Washington: US President-elect Donald Trump said Thursday that he has chosen former Senator David Perdue as ambassador to China, tapping a former politician with business experience to help guide a relationship riven by deep mistrust and trade tensions.
“He will have an active role in implementing my strategy to maintain peace in the region, and a fruitful working relationship with China’s leaders,” Trump said in a post on his social media platform, Truth Social.
Trump, who takes office on January 20, 2025, said he would impose additional 10% tariffs on Chinese goods unless Beijing does more to stop the smuggling of the addictive narcotic fentanyl.
He also threatened to impose tariffs of more than 60% on Chinese goods during his election campaign.
Perdue, a Republican from Georgia who served in the Senate from 2015 to 2021, previously lived in Hong Kong during a 40-year career as a business executive.
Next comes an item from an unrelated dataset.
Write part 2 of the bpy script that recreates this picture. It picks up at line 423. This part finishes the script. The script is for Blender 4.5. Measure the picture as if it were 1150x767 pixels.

Perdue’s nomination marks a return to the repeated practice over recent decades of sending former politicians to the US embassy in Beijing, after President Joe Biden appointed veteran diplomat Nicholas Burns in 2021.
Trump has nominated hardliners from China to other senior roles in his administration, including Senator Marco Rubio for secretary of state, in a sign that his policy toward the United States’ main strategic rival may go beyond trade measures.
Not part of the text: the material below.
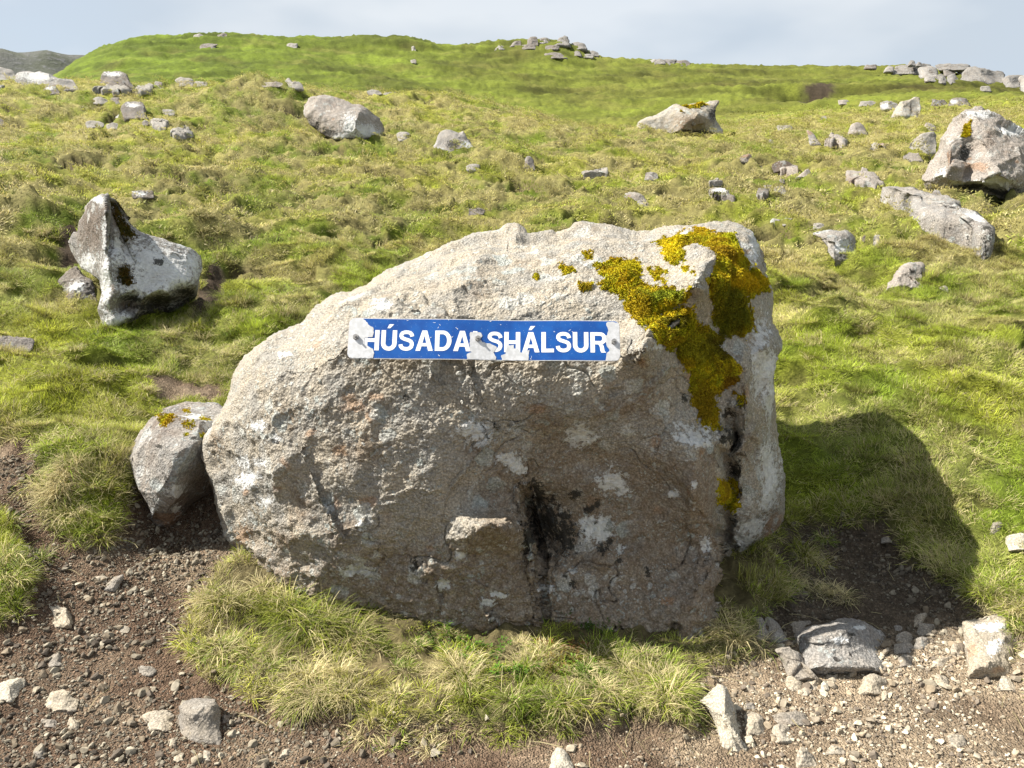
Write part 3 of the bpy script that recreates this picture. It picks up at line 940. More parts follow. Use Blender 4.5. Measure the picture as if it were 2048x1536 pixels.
def rock(name, label, outline, mat, cat='rock', seed=1, T=0.45, lean=0.45, embed=0.10, group=None, tilt=0.9, K=6, ctrl=None, rough=1.0,
         parent=None, base=None, back=None, lich=None, dark=None, brown=None, rust=None, dens=1.0, rnd=0.35, steps=(), facet=1.0):
    O = auto_outline(outline, seed) if not hasattr(outline[0], '__len__') else [tuple(p) for p in outline]
    A = np.array(O, float)
    u0, v0 = A.min(0); u1, v1 = A.max(0)
    cu, cv = (u0 + u1) / 2, (v0 + v1) / 2
    ub = A[A[:, 1] > v1 - 0.25 * (v1 - v0)][:, 0].mean()
    g0 = ground_hit(ub, v1 - 0.04 * (v1 - v0)) if base is None else np.array(base, float)
    Y0 = g0[1]
    mpp = np.linalg.norm(px_at(cu + 0.5, cv, Y0) - px_at(cu - 0.5, cv, Y0))
    wid, hei = (u1 - u0) * mpp, (v1 - v0) * mpp
    size = math.sqrt(wid * hei)
    # sink the foot into the ground
    B = A.copy()
    low = B[:, 1] > v1 - 0.35 * (v1 - v0)
    if ctrl is None:
        lo2 = B[:, 1] > v1 - 0.45 * (v1 - v0)
        B[lo2, 1] += 0.8 * (v1 - B[lo2, 1])
        low = lo2
    B[low, 1] += embed * (v1 - v0) * np.clip((B[low, 1] - (v1 - 0.35 * (v1 - v0))) / (0.35 * (v1 - v0)), 0, 1)
    Tf = T * size
    slope = lean * hei / max(v1 - v0, 1e-6) * 1.6
    rim = lambda u, v: Y0 + Tf * (0.12 + 0.63 * sstep(0.0, 0.55, (v1 - v) / max(v1 - v0, 1e-6))) + slope * np.clip(v1 - v, 0, None)
    R = max(u1 - u0, v1 - v0) / 2
    cf = rbf(ctrl) if ctrl is not None else None
    def front(u, v, rho, Rm):
        if cf is not None:
            Y = Y0 + cf(u, v)
            for (pl, amp, fall, va, vb) in steps:
                s_ = u - np.interp(v, [p_[1] for p_ in pl], [p_[0] for p_ in pl])
                Y = Y + amp * sstep(-3, 4, s_) * np.exp(-np.maximum(s_, 0) / fall) * sstep(va - 8, va + 8, v) * (1 - sstep(vb - 12, vb + 12, v))
            return Y + rnd * size * (1 - np.sqrt(np.maximum(1 - rho ** 7, 0)))
        h = np.clip(facets(u, v, seed, cu, cv, R, K, tilt * 1.25), 0.1, 1.3)
        return Rm - Tf * h * np.sqrt(np.maximum(1 - rho ** 2.4, 0))
    per = np.hypot(*np.diff(np.vstack([B, B[:1]]), axis=0).T).sum()
    nth = int(np.clip(per / 2.4 * dens, 36, 420))
    nf = int(np.clip(0.5 * min(u1 - u0, v1 - v0) / 1.5 * dens, 9, 120))
    if cf is not None:
        rimf = lambda u, v: Y0 + cf(u, v) + rnd * size
    else:
        rimf = rim
    P, q, tr, uv, rho, side, idx = shell(B, (cu, cv), nth, nf, max(4, nf // 4), front, rimf, (T if back is None else back) * size)
    q, tr = flip_if_needed(P, q, tr, 0)
    org = np.array([g0[0], Y0, g0[2]])
    me = new_mesh(name, P - org, q, tr)
    s = size
    if facet:
        facet_cut(me, 46 if nth > 120 else 22, 0.34 * s, 0.035 * s * facet, seed + 7, 0.22)
    noise_disp(me, [(0.030 * s * rough, 2.2 / s, False), (0.020 * s * rough, 6.0 / s, True), (0.012 * s * rough, 15.0 / s, False), (0.0035 * rough, 45.0, False)], seed)
    U, V = uv[:, 0], uv[:, 1]
    fr = 1 - side
    if lich: fattr(me, 'lich', ell(U, V, lich) * fr)
    if dark: fattr(me, 'dark', ell(U, V, dark) * fr)
    if brown: fattr(me, 'brown', ell(U, V, brown) * fr)
    if rust: fattr(me, 'rust', ell(U, V, rust) * fr)
    o = link(name, me, M[mat], parent, None if parent is not None else org)
    if parent is not None:
        o.location = org - np.array(parent.location)
    else:
        tag(o, label, cat, group)
    return o, dict(uv=uv, side=side, q=q, tr=tr)

def slab(name, label, outline, mat, seed=1, h=0.10, cat='rock', lich=None, dark=None, rust=None, pct=80):
    O = auto_outline(outline, seed, 11) if not hasattr(outline[0], '__len__') else outline
    S2 = closed_spline(O, 64)
    W2 = np.array([ground_hit(u, v) for u, v in S2])
    c = W2[:, :2].mean(0)
    cpx = np.array(S2).mean(0)
    size = math.sqrt(np.ptp(W2[:, 0]) * np.ptp(W2[:, 1]))
    rows, UV, Z = [], [], []
    rs = np.linspace(0, 1, 15)[1:]
    ta = np.random.default_rng(seed).uniform(-0.25, 0.25, 2)
    Ap = np.column_stack([W2[:, :2] - c, np.ones(64)])
    pl = np.linalg.lstsq(Ap, W2[:, 2], rcond=None)[0]
    ins = np.vstack([c + q_ * (W2[:, :2] - c) for q_ in (0.25, 0.5, 0.75, 0.95)])
    res = terrain(ins[:, 0], ins[:, 1]) - ((ins - c) @ pl[:2] + pl[2])
    lift = 0.02 + float(np.clip(np.percentile(res, pct), 0, 0.18))
    pz = lambda p: (p - c) @ pl[:2] + pl[2] + lift
    for r_ in rs:
        p = c + r_ * (W2[:, :2] - c)
        dd = (p - c) / max(size, 1e-3)
        top = h * size * (1 - r_ ** 6) ** 0.5 * (0.8 + dd @ ta)
        rows.append(np.column_stack([p, pz(p) + top])); UV.append(cpx + r_ * (S2 - cpx))
    p = c + 1.02 * (W2[:, :2] - c)
    rows.append(np.column_stack([p, pz(p) - 0.14 - 0.15 * size])); UV.append(S2)
    V_ = np.vstack(rows + [[[c[0], c[1], pl[2] + lift + h * size * 0.8]]])
    UV = np.vstack(UV + [cpx[None]])
    nr = len(rows); idx = np.arange(nr * 64).reshape(nr, 64); nx = np.roll(idx, -1, 1)
    q = np.stack([idx[:-1], idx[1:], nx[1:], nx[:-1]], -1).reshape(-1, 4)
    tr = np.stack([np.full(64, nr * 64), idx[0], nx[0]], 1)
    a, b_, c_ = V_[tr[0]]
    if np.cross(b_ - a, c_ - a)[2] < 0:
        q, tr = q[:, ::-1], tr[:, ::-1]
    org = np.array([c[0], c[1], terrain(c[:1], c[1:])[0]])
    me = new_mesh(name, V_ - org, q, tr)
    noise_disp(me, [(0.05 * size, 3.0 / size, False), (0.03 * size, 8.0 / size, True), (0.006, 20.0, False)], seed)
    for nme, lst in (('lich', lich), ('dark', dark), ('rust', rust)):
        if lst: fattr(me, nme, ell(UV[:, 0], UV[:, 1], lst))
    o = link(name, me, M[mat], None, org)
    tag(o, label, cat)
    return o

# moss cushions grown on a rock: raised skin plus fine shoots
def moss_material():
    t = NT('moss')
    tc = t.n('ShaderNodeTexCoord')
    P = tc.outputs['Object']
    n2 = t.noise(P, 40.0, 4, 0.7); v = t.vor(P, 130.0)
    a = t.attr('mcol')
    f = t.ramp(n2, 0.3, 0.7, 0.45, 1.1)
    cg = t.n('ShaderNodeCombineColor')
    for k in range(3): t.l(f, cg.inputs[k])
    col = t.mix(1.0, a.outputs['Color'], cg.outputs[0], 'MULTIPLY')
    nrm = t.bump(t.math('ADD', n2, t.math('MULTIPLY', v.outputs['Distance'], -1.0)), 1.0, 0.012)
    t.l(t.bsdf(col, 0.95, nrm, 0.1).outputs[0], t.out.inputs['Surface'])
    return t.m
M['moss'] = moss_material()

def shoot_proto(name, seed):
    r = np.random.default_rng(seed)
    V, T_ = [], []
    for k in range(9):
        a = r.uniform(0, 2*math.pi); el = r.uniform(0.5, 1.5)
        L = r.uniform(0.6, 1.0)
        d = np.array([math.cos(a)*math.cos(el), math.sin(a)*math.cos(el), math.sin(el)])
        sdv = np.cross(d, [0.3, 0.2, 1]); sdv /= np.linalg.norm(sdv)
        b = len(V)
        V += [d*0.0 - sdv*0.16, d*0.0 + sdv*0.16, d*L*0.6 + sdv*0.17, d*L, d*L*0.6 - sdv*0.17]
        T_ += [(b, b+1, b+2), (b, b+2, b+4), (b+4, b+2, b+3)]
    me = new_mesh(name, np.array(V), None, np.array(T_), False)
    me.materials.append(M['mossleaf'])
    return bpy.data.objects.new(name, me)

_proto_sets = {}
def proto_collection(key, objs):
    c = bpy.data.collections.new(key)
    for o in objs:
        c.objects.link(o)
    _proto_sets[key] = (c, len(objs))
    return c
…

In his first term as president, Trump appointed former Iowa Governor Terry Branstad as his ambassador to China. Branstad has sought to leverage his relationships with Chinese officials, including with Xi Jinping before he became China’s supreme leader, to help navigate trade tensions. But the two sides are still mired in an unprecedented trade war.
The ambassador’s role in fraught bilateral relations remains to be seen. Some analysts say Beijing is likely to seek direct or senior-level presidential engagement with Trump and his closest advisers, in order to deal with the almost certain return of trade tensions.